In alt.home.repair, on Fri, 02 Oct 2015 09:31:28 -0500,
wrote:

Bidet (is that the right word)?

I know that these are popular in foreign countries, but not in the U.S.
The way I understand it, when you finish pooping, some clean water


You're talking about a combination toilet-bidet. A mere bidet doesn't
permit pooping because it has no adequate flushing.

I may have posted here about the apartment remodel I wired. Despite
the ritzy n'hood, the building qualified as a tenement, I think, because
it had only one bathroom per floor. The owner, who planned to rent it,
I think, thought that would be a big drawback. She couldn't get
permission to put a toilet in the aparment because the drain pipe for
one is rather large (you may have noticed.) But she could get
permission to install a bidet, which she had done. The bidet-only used
the same size drain as the sink. She expected that it would be used
only for urination, but people do that a lot more often.

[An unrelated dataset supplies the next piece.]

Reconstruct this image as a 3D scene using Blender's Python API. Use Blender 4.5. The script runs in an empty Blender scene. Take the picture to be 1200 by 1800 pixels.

Of course when I broke my leg and it took 16 hours to get to the
hostpital, and maybe the orthopedist didnt' set it right or didn't keep
me in bed long enough, and I was in a hotel with only a sink and no
bathroom in my room, and I could only stand for 30 seconds before the
pain was enormous, I learned that a sink can be used for more than
washing one's hands. But even then, not for pooping.

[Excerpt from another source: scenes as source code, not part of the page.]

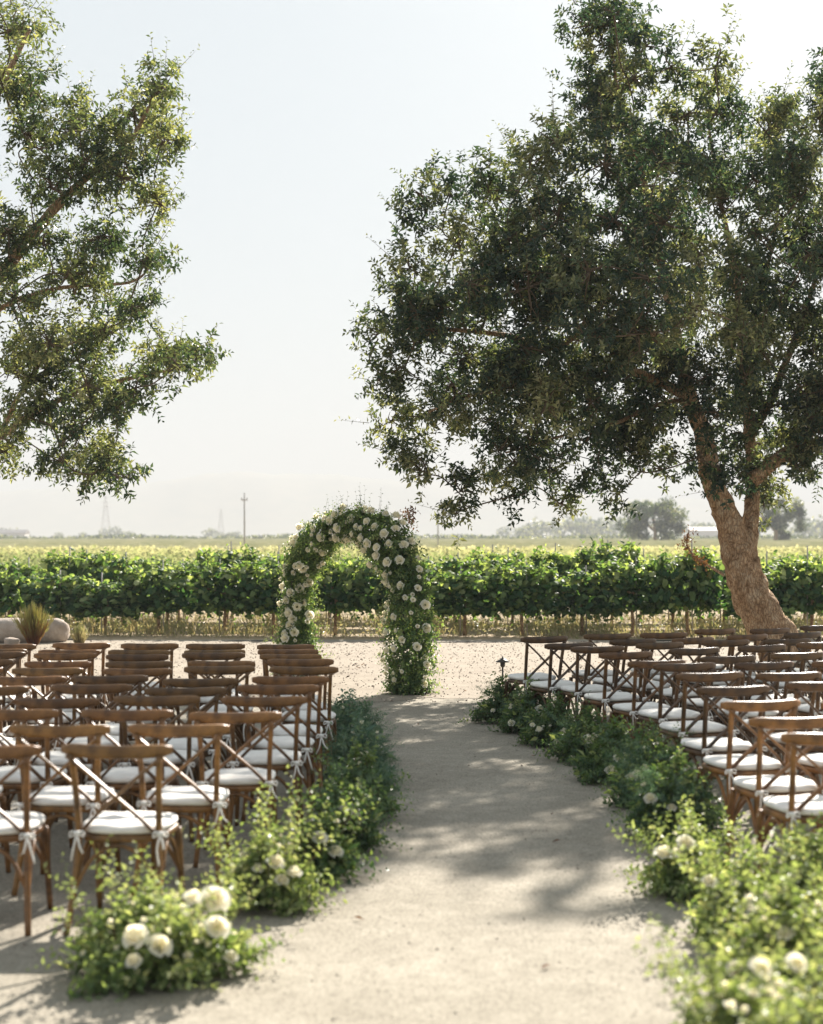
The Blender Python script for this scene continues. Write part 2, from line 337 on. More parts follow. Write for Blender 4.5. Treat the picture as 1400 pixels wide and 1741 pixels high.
# ------------------------------------------------------------------ vineyard
VROW0, VGAP = 29.6, 2.3
def row_y(k, x): return VROW0 + VGAP * k - .05 * x
def vine_canopy(n, wx, hgt, z0, L, spread=.28):
    lv = Leaves()
    # shoots up from the cordon and hanging down
    x = rng.uniform(-wx, wx, n); f = rng.random(n)
    z = z0 + (hgt - z0) * (1 - (1 - f) ** .8) * (1 + .10 * np.sin(x * 9 + 1)) ; y = rng.normal(0, spread * .55, n) * (1.15 - .5 * f)
    P = np.stack([x, y, z], 1)
    D = unit(np.stack([rng.normal(0, .6, n), np.sign(y) * .5 + rng.normal(0, .4, n), rng.normal(-.45, .5, n)], 1))
    Nn = unit(np.stack([rng.normal(0, .4, n), np.sign(y) * .6 + rng.normal(0, .4, n), rng.normal(.8, .4, n)], 1))
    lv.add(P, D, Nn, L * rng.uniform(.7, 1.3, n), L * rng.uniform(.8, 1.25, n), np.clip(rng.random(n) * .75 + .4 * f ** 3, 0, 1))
    m = 30                              # upright tips above the hedge, hanging shoots below
    b = np.stack([rng.uniform(-wx, wx, m), rng.normal(0, .1, m), np.full(m, hgt - .1)], 1)
    lv.sprigs(b, np.stack([rng.normal(0, .25, m), rng.normal(0, .2, m), np.ones(m)], 1), rng.uniform(.06, .34, m), 5, L * .8, L * .75, tint=rng.uniform(.5, 1, m), droop=.1)
    m = 15
    b = np.stack([rng.uniform(-wx, wx, m), rng.normal(0, .15, m), np.full(m, z0 + .12)], 1)
    lv.sprigs(b, np.stack([rng.normal(0, .4, m), rng.normal(0, .3, m), -np.ones(m)], 1), rng.uniform(.15, .42, m), 5, L * .85, L * .8, tint=rng.uniform(.4, 1, m), droop=.1)
    return lv
vprotos = []
for v in range(6):
    r = empty('grapevine'); lv = vine_canopy(520, .60, 1.27 + .08 * math.sin(v * 2.1), .50, .14)
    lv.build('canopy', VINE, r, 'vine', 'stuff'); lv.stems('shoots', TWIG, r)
    t = MB(); p = smooth_path([(0, 0, -.02), (.02 * math.sin(v), .02, .3), (-.02, .0, .62), (.05 * math.cos(v), 0, .85)], 4)
    t.tube(p, np.linspace(.036, .026, len(p)) * (1 + .2 * np.sin(np.arange(len(p)) * 1.9)), 7)
    for s in (-1, 1):
        q = smooth_path([(0, 0, .80), (.25 * s, .02, .9), (.62 * s, 0, .92)], 4); t.tube(q, np.linspace(.022, .013, len(q)), 6)
    t.build('trunk', BARK, r)
    s = MB(); s.tube([(.09, .03, -.05), (.085, .03, .8), (.08, .03, 1.5)], .014, 6); s.build('stake', POLE, r)
    vprotos.append(r)
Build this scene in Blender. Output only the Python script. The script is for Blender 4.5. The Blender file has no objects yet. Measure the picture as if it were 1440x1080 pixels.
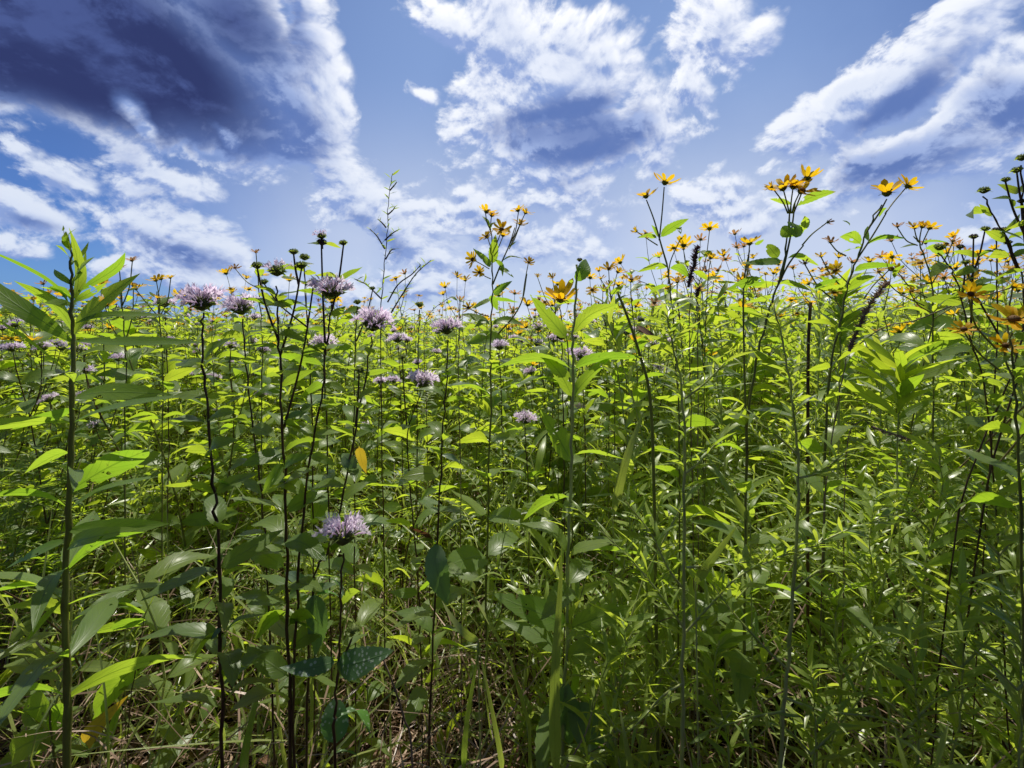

sprays and cleans your butt. I'm guessing there is a lever or button to
make it spray. I have to ask, out of curiousity. Do people still use
toilet paper?


If it's a toilet, I think so. If it's a mere bidet, I guess not
because there's no adequate way to get rid of the toilet paper. Except
the waste basket. You'd have to ask a woman and not too many read this
group.

If not, I'd think this Bidet would pay for itself on T.P.
savings, and for those who have septic systems, would save on tank
pumping costs.

I'm considering trying to find one of these, assuming it fits in the
same space as a standard toilet, especially if it saves on T.P. Not that
T.P. is a huge expense, but pumping my septic is costly, and more than
once the sewer pipe has frozen on winter due to a wad of T.P. sitting in
the pipe. The pipes were installed properly, but the tank is over 100Ft.
from the house so there is a lot of distance for solids to travel. I've
even gone so far as to toss the used T.P. in a waste basket (with lid)
during the winter to prevent annoying and costly pipe clogs.